Rapture, Mark CarsonJacket of very tall long thin pamphlet. Title, Rapture, in black lower case about two inches down from the top. Below that a black drawing of a hawk hovering. About two and a half inches below that the author's name, centred, black italics, a little smaller than the title. The background colour is grey.

2nd edition 2015

When shape, and poem fuse

Pamphlets can be any size. They refuse to suit their ways to bookcases – and quite right too. Rapture is a lovely example of exploiting shape to suit content. It is long and thin: A4 folded in half lengthways. It features a hovering bird of prey on the cover – a raptor – and all the poems inside are about such birds: a merlin, a peregrine falcon, a sparrow hawk, a tawny owl, a black kite, a griffin vulture, and a hen harrier.

The poems suit the shape well. They work on short lines, with a sentence structure that often threads itself across many line breaks and builds speed as it goes, with fantastically dramatic effect. Here are the last thirteen lines of the opening poem, ‘Under the Radar’, which features a merlin on the trail of a female swallow:

Perfect! Drop below roofline,
scribe a long circle
picking up speed
through the five-bar gate
under the radar
at the last second
lovely lady
alive to danger
leaps in the air –
I stall heraldically
(ermine breast displayed
talons symmetrical)
and take her, take her so swiftly.

Most of the poems, like this example, take the bird’s eye viewpoint. The reader occupies that perfectly poised, calculating space of the expert hunter, and sometimes it is a little scary, and sometimes funny, and sometimes just a delight. You are never quite sure where you’re going but suddenly you are diving at full speed towards the end of the poem.

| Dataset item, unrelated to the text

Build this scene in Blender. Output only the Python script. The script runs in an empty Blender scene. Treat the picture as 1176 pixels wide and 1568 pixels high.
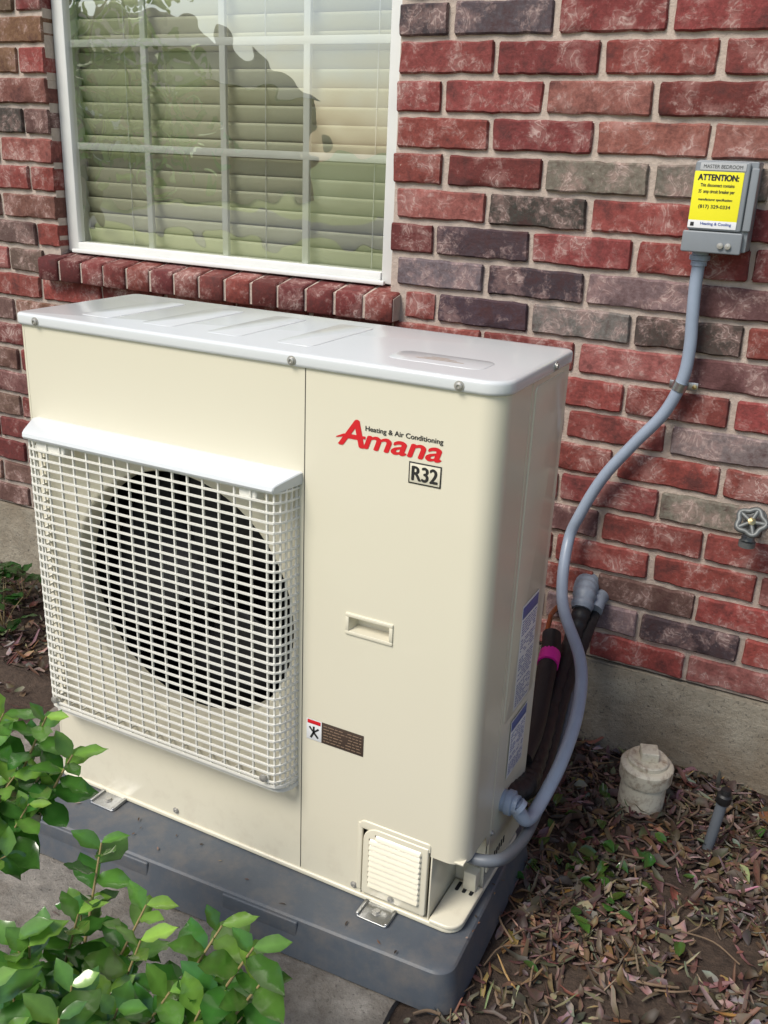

I’ll end with one more example, really because I want to share the joy. Picture a hotel, southern Europe, somewhere hot. The black kite, in ‘Snatch’ has one eye on ‘the expats by the poolside’, one of which has a meat-filled baguette in one hand:

She picks it up and uses it
to emphasise a point
of particular importance
as I swoop through between them
on a kamikaze trajectory
tip feathers flustering
like a duvet in a jetstream
and her gesture is aborted
and her sandwich is truncated
and the meat is Corn-fed Turkey
and the sauce is American Cranberry
and it tastes utterly sumptous
as I perch on the perimeter trellis
a gourmet raptor in the bougainvillea.